The International Rescue Committee (IRC) is scaling up its response to the East Africa drought - the worst seen in 40 years - with $5 million to provide urgent humanitarian assistance in Ethiopia, Kenya and Somalia. But the scale of needs resulting from extreme drought are overwhelming. The gap in funding for the humanitarian response plans for the region will cost lives - more funding is needed to support the 25 million people in East Africa facing extreme hunger and water shortages. IRC calls for a coordinated, urgent response from donors and the international community to protect lives, livelihoods and prevent famine. 

  • 13 million people already experiencing extreme food and water shortages across East Africa

  • 25 million people  in Ethiopia, Somalia and Kenya may face extreme hunger in the next three months as a result of severe drought

  • Admissions for severe and acute malnutrition are the highest on recent record in drought affected areas in all three countries

  • Somalia still needs more than 96% of required funding to be able to reach targeted population with critical humanitarian aid

  • Kenya's 2021 humanitarian response plan for the drought fell short of required funding by 90%

  • IRC is launching a $5 million response for people affected by the drought- more funding is still needed

Frank McManus, Country Director for Ethiopia at the IRC, says, “La Nina weather patterns and climate change has led to the driest conditions seen in Ethiopia in more than 40 years leading to 307,000 people becoming displaced as they search for water, food and new pastures for farming. Humanitarian needs in Ethiopia are soaring as drought is exacerbated by ongoing conflict across the country. The IRC has committed 2.5 million USD to providing critical services to people in Ethiopia alone living through this severe drought, but much more needs to be done in order to meet the scale of need. The 2011 drought was catastrophic, more than 260,000 people in Eastern Africa lost their lives and millions others went hungry as a result of extreme drought and failed crop production. This year is on track to be much worse. We urge donors, the international community and civil society to collaborate on managing this massive shock.” 

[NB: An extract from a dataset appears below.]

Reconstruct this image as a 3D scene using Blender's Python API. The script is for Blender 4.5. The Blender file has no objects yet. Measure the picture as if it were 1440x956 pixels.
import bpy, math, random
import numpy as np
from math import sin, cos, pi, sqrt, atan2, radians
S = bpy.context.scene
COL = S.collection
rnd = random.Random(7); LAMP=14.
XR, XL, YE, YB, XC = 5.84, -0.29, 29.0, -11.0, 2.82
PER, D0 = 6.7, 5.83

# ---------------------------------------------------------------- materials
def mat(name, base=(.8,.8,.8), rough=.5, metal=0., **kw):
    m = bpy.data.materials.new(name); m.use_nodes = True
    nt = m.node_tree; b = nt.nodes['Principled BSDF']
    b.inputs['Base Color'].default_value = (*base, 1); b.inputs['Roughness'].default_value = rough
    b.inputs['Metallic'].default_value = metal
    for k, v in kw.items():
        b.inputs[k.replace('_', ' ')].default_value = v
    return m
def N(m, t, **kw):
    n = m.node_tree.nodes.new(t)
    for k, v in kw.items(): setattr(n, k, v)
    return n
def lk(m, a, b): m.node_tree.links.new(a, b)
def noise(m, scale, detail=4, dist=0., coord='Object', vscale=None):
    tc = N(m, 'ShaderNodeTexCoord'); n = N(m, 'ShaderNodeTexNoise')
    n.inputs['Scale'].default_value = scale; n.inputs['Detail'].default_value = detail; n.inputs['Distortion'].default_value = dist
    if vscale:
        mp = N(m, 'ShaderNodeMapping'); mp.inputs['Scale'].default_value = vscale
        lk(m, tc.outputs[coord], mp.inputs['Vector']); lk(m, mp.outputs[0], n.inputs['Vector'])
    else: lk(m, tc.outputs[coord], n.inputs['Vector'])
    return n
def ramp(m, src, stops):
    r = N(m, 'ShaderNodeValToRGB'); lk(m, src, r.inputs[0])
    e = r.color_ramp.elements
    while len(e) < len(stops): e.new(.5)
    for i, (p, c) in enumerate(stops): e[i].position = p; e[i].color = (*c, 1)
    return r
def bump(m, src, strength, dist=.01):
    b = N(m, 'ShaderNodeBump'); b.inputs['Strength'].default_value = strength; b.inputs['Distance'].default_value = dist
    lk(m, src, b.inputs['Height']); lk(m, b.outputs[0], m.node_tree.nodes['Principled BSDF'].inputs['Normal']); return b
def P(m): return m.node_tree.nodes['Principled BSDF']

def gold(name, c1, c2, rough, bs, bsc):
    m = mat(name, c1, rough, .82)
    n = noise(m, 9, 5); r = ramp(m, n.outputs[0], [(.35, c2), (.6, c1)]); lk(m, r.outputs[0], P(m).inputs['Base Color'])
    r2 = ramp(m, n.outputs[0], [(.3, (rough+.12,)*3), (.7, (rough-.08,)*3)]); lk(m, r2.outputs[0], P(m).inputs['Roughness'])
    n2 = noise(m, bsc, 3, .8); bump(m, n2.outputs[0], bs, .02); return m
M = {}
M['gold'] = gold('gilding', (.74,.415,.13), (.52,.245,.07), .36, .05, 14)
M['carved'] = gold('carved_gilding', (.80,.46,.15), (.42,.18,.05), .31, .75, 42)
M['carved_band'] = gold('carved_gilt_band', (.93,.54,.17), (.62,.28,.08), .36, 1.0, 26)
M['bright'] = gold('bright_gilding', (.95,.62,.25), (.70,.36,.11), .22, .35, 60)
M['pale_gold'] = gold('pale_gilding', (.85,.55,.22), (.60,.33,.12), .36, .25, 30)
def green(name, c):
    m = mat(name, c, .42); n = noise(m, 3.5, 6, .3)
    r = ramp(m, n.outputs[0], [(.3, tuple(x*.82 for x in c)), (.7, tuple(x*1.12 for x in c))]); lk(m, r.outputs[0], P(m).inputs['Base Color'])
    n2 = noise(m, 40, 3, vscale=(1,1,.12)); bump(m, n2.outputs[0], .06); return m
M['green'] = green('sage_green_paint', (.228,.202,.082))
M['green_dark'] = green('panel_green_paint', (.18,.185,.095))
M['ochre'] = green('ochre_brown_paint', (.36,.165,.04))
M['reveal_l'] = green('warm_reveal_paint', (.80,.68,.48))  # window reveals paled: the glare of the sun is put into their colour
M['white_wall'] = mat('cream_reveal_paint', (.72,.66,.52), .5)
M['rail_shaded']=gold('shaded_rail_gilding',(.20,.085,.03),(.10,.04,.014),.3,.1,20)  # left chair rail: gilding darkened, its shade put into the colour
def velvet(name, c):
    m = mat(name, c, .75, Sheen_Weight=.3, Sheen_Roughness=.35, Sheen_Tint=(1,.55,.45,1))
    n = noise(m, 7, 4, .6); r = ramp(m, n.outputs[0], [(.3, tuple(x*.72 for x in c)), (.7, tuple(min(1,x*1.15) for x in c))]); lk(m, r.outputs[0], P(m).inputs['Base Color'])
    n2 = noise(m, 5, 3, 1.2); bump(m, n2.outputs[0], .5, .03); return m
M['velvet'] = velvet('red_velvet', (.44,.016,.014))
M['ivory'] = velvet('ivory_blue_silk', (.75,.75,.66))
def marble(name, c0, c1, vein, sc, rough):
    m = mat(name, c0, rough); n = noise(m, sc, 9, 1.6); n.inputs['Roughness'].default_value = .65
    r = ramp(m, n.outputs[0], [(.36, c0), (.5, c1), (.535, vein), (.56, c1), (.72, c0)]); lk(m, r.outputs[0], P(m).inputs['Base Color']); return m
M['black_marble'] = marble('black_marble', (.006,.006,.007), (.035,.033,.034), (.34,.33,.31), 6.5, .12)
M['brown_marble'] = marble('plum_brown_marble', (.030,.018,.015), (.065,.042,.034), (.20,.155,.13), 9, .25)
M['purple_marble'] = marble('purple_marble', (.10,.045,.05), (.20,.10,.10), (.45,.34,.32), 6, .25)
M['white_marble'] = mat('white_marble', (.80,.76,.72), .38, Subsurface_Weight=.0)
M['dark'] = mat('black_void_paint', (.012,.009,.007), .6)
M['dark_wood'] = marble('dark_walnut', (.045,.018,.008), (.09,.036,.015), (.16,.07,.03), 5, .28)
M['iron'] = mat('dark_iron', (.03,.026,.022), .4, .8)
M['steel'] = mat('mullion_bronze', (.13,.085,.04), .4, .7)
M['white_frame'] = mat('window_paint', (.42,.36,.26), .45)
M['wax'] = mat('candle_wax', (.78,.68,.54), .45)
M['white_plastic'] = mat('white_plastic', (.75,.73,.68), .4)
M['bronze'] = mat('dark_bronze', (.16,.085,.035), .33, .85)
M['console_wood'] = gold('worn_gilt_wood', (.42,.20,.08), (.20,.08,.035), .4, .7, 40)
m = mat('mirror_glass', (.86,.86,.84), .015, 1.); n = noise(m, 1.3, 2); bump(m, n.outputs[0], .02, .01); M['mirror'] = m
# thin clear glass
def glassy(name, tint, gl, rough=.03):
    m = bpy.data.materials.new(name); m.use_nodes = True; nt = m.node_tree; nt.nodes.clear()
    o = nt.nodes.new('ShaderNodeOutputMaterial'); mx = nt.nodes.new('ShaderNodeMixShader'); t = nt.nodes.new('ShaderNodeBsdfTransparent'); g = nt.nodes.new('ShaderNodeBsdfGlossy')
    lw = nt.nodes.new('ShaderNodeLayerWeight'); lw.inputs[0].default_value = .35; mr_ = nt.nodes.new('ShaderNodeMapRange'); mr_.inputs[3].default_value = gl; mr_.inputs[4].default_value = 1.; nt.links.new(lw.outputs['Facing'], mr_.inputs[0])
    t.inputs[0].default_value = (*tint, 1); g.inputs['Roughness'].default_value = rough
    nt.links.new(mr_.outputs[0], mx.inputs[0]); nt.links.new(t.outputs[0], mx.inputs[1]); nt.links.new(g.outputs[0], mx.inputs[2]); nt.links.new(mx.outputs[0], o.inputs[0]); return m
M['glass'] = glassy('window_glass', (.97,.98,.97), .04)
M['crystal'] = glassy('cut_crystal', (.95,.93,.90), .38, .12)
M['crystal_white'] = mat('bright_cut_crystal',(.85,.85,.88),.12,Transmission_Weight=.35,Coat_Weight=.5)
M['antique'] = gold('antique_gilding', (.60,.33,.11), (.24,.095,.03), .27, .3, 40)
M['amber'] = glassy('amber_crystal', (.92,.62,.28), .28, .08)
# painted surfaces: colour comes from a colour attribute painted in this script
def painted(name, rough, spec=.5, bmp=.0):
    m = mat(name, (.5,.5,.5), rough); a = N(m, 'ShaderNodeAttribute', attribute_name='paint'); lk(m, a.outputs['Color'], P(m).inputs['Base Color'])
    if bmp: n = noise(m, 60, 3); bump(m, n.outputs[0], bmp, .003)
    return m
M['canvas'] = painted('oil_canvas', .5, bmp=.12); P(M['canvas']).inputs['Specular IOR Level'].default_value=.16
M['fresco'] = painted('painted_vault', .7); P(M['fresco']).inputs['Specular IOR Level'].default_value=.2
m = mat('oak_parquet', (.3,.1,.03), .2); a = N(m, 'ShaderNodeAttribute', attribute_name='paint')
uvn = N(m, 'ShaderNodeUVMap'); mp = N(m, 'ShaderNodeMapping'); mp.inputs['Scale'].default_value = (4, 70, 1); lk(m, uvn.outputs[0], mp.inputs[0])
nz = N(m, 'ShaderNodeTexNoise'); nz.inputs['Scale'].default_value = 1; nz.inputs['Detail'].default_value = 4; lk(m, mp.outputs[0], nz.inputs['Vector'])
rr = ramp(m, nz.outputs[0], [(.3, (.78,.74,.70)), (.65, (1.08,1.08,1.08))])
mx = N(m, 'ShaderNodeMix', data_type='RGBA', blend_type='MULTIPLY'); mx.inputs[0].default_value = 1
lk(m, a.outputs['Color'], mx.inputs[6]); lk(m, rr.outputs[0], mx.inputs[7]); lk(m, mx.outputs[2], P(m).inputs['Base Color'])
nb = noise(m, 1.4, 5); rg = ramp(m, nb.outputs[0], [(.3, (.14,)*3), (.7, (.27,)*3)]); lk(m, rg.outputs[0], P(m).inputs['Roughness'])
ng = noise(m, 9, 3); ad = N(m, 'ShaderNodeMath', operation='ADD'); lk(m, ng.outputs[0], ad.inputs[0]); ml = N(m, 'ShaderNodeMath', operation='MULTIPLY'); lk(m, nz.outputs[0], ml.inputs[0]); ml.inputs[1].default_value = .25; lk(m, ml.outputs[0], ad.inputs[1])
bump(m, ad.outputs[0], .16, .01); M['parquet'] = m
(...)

“The crisis in Ukraine will make matters worse. Increasing cost of fuel risks driving up food prices, and fewer people will be able to access wheat imported from Ukraine and Russia-  the source of 90% of East Africa’s imported wheat.”

“The IRC is responding to the drought in Kenya, Ethiopia and Somalia, providing essential services such as water and cash assistance to those impacted. Without investing in more humanitarian support, we will see a longer term impact on the population with their livelihoods and assets eroded. IRC is scaling up its response in southeastern Ethiopia through this contribution but much more needs to be done to meet the scale of needs.”

The IRC has been working in the Horn of Africa region since 1981. In Ethiopia, IRC reaches clients through programs in environmental health, health, education, child protection, economic recovery and development, and women’s protection and empowerment in the region. In Somalia, where the IRC began working in 1981 in the aftermath of the Somalia-Ethiopia conflict, the IRC works to address the immediate humanitarian needs of the Somali population while simultaneously supporting the resilience and development of the country.  In Kenya, IRC provides life-saving emergency aid, currently supporting 300,000 people with primary and reproductive health care, nutrition support for malnourished children, women’s protection and empowerment, and economic and livelihood support helping refugees and vulnerable Kenyans to start businesses and rebuild their lives.


The International Rescue Committee responds to the world’s worst humanitarian crises and helps people whose lives and livelihoods are shattered by conflict and disaster to survive, recover, and gain control of their future.